Satya (Truthfulness)
Honest communication and action form the basis of any relationship, whether in a working, romantic, family or student-teacher relationship. Teaching yoga can only happen when there is trust from the student towards the teacher and vice versa. Deliberate deception, exaggerations and mistruths harm others and the relationships that we are trying to establish.

Asteya (Non-stealing)
Asteya means to not take anything that has not been freely given. We understand this concept to be in relation to objects, attention, time and intellectual property. Our teachers and staff are not to take anything that is not theirs to take. Neither the possessions of students and other visitors of the centre, nor their time, attention or ideas.

Brahmacarya (Celibacy)
We interpret this precept more freely than it is traditionally understood, as meaning the cultivation of moderation, and proper behaviour when it comes to intimate or sexual relationships.

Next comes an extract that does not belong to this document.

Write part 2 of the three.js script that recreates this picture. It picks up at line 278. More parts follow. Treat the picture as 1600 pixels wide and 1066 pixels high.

Our staff and teachers will avoid any form of sexual harassment of students or visitors of the centre. They will avoid starting romantic relationships with students or visitors.

Aparigraha (Non-attachment)
Jealousy or greed have no place in our centre. Our teachers and staff will not feel envy of what others have, they will aim to take only what is necessary and never take advantage of a situation or a person.

Niyamas: attitudes yogis should adopt as a code for living soulfully.

Sauca (Purity)
Our teachers will practice outer as well as inner cleanliness. Maintaining a healthy, clean, free functioning body, bodily organs as well as our mind, through limiting its disturbing emotions like hatred, passion, anger, lust, greed, delusion and pride.

Santosa (Contentment)
Modesty and the feeling of being content with what we have. To be at peace within and content with one’s lifestyle finding contentment even while experiencing life’s difficulties for life becomes a process of growth.

Tapas (Self-discipline)
Our teachers will strive to always better themselves, through study, practice, healthy diet and exercise. We feel our staff should lead by example and be always aiming to be able to share more knowledge and more experiences.

Svadhyaya (Self-study)
Self-inquiry or –examination will cultivate a state of self-consciousness and awareness. Only through being self aware can we understand others and feel true compassion. Only through self examination can we accept and welcome our limitations.

Ishvara Pranidhana (Surrender)
Accepting the existence of something larger then ourselves is a struggle that many of us face in this hyper-rational and science-based society. We want to emphasise the aspect of remaining open to all possibilities, to acceptance of the established and existing faiths, beliefs and adherences of our students and visitors.